Campus cultures across the United States have undergone a remarkable shift in recent years. Growing numbers of students have insisted that University administrators create “safe spaces” and demanded that their professors provide trigger warnings before asking them to engage with potentially unsettling content. The examples cited in the AAUP report clearly illustrate several ways that this movement can be taken to extremes. Yet at the same time, it is clear that sexual harassment is a pervasive problem on university campuses.
The study’s findings—particularly the notion that female professors in women’s and gender studies have been among the primary victims of sexual harassment claims related to their coursework—deserve to be taken seriously. (Some of the study’s authors are themselves leading names in the field). As this movement to make college campuses safer moves forward, it is important to consult the professors who helped spawn the undertaking.
As we work together to solve this problem, we must listen to and respect the voices of all those involved, including students who raise complaints that at first may seem tenuous. Even if we disagree vigorously with some of the most extreme claims of sexual harassment as we see them described in newspaper articles, we should restrain our impulse to label them "silly" or “ridiculous" without examining the facts of the cases in question.

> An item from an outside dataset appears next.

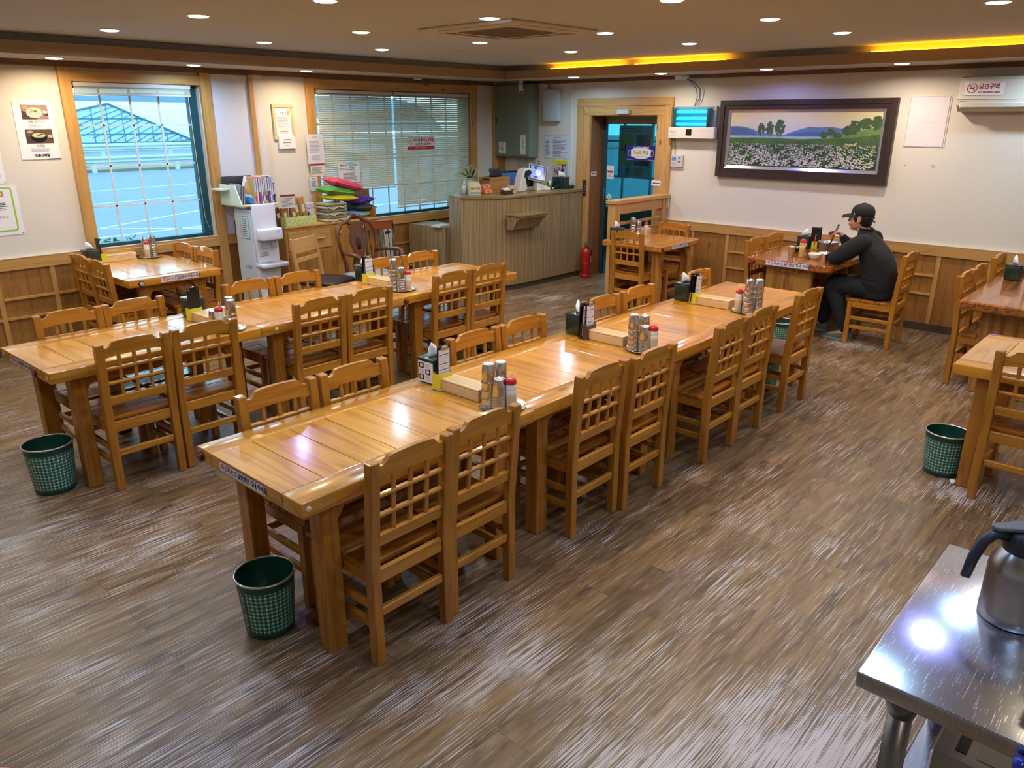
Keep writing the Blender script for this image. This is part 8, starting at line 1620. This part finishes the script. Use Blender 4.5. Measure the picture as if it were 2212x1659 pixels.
# --- shoes
SHO = P('shoe_grey', (92, 98, 98), 0.8, noise=(74, 80, 80), bscale=60); SOL = P('sole_grey', (120, 124, 120), 0.7)
for a_ in (LA, RA):
    mb = MB().m(SHO); y0 = a_.y-0.065; x = a_.x; rings = []
    for (dy, hw, h_) in ((0.0, 0.030, 0.075), (0.02, 0.036, 0.095), (0.06, 0.040, 0.105), (0.10, 0.041, 0.092), (0.15, 0.044, 0.072), (0.20, 0.046, 0.058), (0.245, 0.040, 0.046), (0.275, 0.024, 0.036)):
        rings.append([(x+hw*math.cos(t), y0+dy, 0.018+(h_-0.018)*max(0, math.sin(t))**0.7 if math.sin(t) > 0 else 0.018+0.008*math.sin(t)) for t in [2*PI*k/20 for k in range(20)]])
    mb.loft(rings, True, True); s_ = padd(mb, 'shoe')
    padd(MB().m(SOL).prism([(x+hw*sg*1.04, y0+dy) for (dy, hw, sg) in ((-0.004, 0.020, 1), (0.02, 0.037, 1), (0.10, 0.042, 1), (0.2, 0.047, 1), (0.25, 0.040, 1), (0.282, 0.018, 1), (0.282, 0.018, -1), (0.25, 0.040, -1), (0.2, 0.047, -1), (0.10, 0.042, -1), (0.02, 0.037, -1), (-0.004, 0.020, -1))], 0.001, 0.026, 'xy', bev=0.004), 'sole')
    padd(MB().m(P('lace', (140, 146, 144), 0.8)).tube([(x-0.02, y0+0.10, 0.095), (x+0.02, y0+0.115, 0.09), (x-0.02, y0+0.13, 0.083), (x+0.02, y0+0.145, 0.076)], 0.0028, 6), 'laces')
# --- chopsticks held in the right hand
CK = P('chopstick_black', (20, 16, 18), 0.35, coat=0.3)
for i, (a_, b_) in enumerate((((-0.655, -5.070, 1.055), (-0.685, -5.000, 0.800)), ((-0.648, -5.078, 1.052), (-0.690, -5.008, 0.800)))):
    o = MB().m(CK).tube([a_, b_], [0.0045, 0.0028], 8).build('chopstick'); tag(o, 'black chopstick in the hand of the diner, %s of the pair' % ('front', 'rear')[i], 'chopstick', 'chopsticks held by the diner')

To jump to conclusions on a subject of this delicacy is nearly always to miss the point. Administrations fail in their responsibility to protect academic freedom when they respond by revising the curricula, punishing the professor, or even allowing student pressure to harm a professor’s reputation. Instead, administrators must work to strike a balance between open discourse and accommodating students. Oftentimes, the problem can be resolved with simple measures like trigger warnings and more clearly written syllabi.